Assessing the environmental and dispersal-related drivers of an invasive aquatic plant in Great Lakes coastal wetlands

Invasive plant species pose a major threat to wetland ecosystems. One effective way to control the spread of invasive plants is to intercept them early in the invasion process. Species distribution models (SDMs), fit with covariates related to habitat suitability, can predict where new invasions are likely to occur. For species that have not yet filled their niches during early invasions, dispersal dynamics such as proximity to known presences and/or human vectors may control spread as much as habitat suitability. Yet, many SDMs assume that the species has filled its niche, incorporate only biophysical predictors, and do not consider spatial processes.

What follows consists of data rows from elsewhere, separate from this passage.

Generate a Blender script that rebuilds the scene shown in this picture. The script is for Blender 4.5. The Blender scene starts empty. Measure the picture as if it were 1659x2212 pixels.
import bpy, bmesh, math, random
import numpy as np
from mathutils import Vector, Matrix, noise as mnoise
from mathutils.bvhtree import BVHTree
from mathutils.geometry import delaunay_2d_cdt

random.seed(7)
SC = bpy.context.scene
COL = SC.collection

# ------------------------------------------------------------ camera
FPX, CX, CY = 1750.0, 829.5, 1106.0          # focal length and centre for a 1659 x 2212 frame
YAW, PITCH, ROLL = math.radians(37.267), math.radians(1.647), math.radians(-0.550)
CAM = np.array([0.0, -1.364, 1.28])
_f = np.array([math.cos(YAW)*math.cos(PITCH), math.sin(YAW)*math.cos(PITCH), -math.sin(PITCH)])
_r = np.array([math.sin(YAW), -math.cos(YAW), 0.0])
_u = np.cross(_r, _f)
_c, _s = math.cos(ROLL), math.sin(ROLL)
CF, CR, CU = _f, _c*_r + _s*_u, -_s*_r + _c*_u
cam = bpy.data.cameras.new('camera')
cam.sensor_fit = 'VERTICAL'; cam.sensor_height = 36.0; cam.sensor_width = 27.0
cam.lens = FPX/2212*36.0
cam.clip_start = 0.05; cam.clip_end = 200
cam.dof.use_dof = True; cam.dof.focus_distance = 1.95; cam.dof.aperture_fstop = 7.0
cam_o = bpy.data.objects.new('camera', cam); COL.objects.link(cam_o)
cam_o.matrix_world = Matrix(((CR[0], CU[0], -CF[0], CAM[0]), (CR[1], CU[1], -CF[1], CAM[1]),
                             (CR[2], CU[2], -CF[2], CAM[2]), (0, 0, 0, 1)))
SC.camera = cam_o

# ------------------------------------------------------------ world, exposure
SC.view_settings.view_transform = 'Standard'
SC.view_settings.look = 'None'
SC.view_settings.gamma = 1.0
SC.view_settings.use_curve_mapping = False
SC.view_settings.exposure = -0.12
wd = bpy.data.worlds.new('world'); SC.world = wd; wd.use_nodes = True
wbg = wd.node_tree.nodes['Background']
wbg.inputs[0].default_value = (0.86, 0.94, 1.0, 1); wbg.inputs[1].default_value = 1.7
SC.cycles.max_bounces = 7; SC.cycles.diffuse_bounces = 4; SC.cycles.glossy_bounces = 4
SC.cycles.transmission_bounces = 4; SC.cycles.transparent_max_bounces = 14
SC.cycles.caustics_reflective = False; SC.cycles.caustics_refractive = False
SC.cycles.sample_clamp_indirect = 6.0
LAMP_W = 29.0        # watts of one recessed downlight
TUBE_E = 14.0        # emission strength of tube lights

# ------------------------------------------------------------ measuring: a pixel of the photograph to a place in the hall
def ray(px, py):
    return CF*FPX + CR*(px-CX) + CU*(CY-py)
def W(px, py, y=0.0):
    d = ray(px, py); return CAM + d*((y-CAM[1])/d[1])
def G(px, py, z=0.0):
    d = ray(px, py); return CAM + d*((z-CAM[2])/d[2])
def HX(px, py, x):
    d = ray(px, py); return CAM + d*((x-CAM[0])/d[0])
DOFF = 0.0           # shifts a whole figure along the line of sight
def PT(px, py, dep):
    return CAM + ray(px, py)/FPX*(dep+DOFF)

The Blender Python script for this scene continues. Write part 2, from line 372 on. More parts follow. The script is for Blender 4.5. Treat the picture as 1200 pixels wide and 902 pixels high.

Including dispersal dynamics can account for nonequilibrium processes, thereby improving the utility of invasive SDMs. We quantified the importance of environmental (abiotic and biotic) and dispersal-related drivers (anthropogenic and endogenous) on the occurrence and abundance of Hydrocharis morsus-ranae (European frogbit; EFB), a floating aquatic plant. We fit Bayesian hurdle models with integrated nested Laplace approximations (INLAs) to 2487 quadrat observations recorded across coastal wetlands in Michigan, USA from 2011 to 2021. We found that EFB occurrence was most strongly associated with distance to the nearest known population (m), a proxy of local dispersal. EFB occurrence also exhibited a nonlinear relationship with water depth (cm), demonstrating an optimal range of water depth for EFB. Occurrence was negatively associated with wave energy and positively associated with cattail (Typha spp.) abundance, which we attribute to protection from waves. Surprisingly, none of our predictors had any meaningful associations with EFB abundance, suggesting that it may be too early in EFB's invasion stage to quantify important drivers of abundance once at a site, or we did not include important factors that operate at the scale at which these growth processes occur. Moreover, the dispersal model yielded slightly better predictive capacity of EFB across Michigan. Overall, our results indicate that local dispersal is the primary driver of occurrence for an invasive species that has not yet filled its niche, whereas additional data or SDMs may be necessary to (a) better predict its abundance once established in coastal wetlands and (b) identify susceptible areas to future invasions.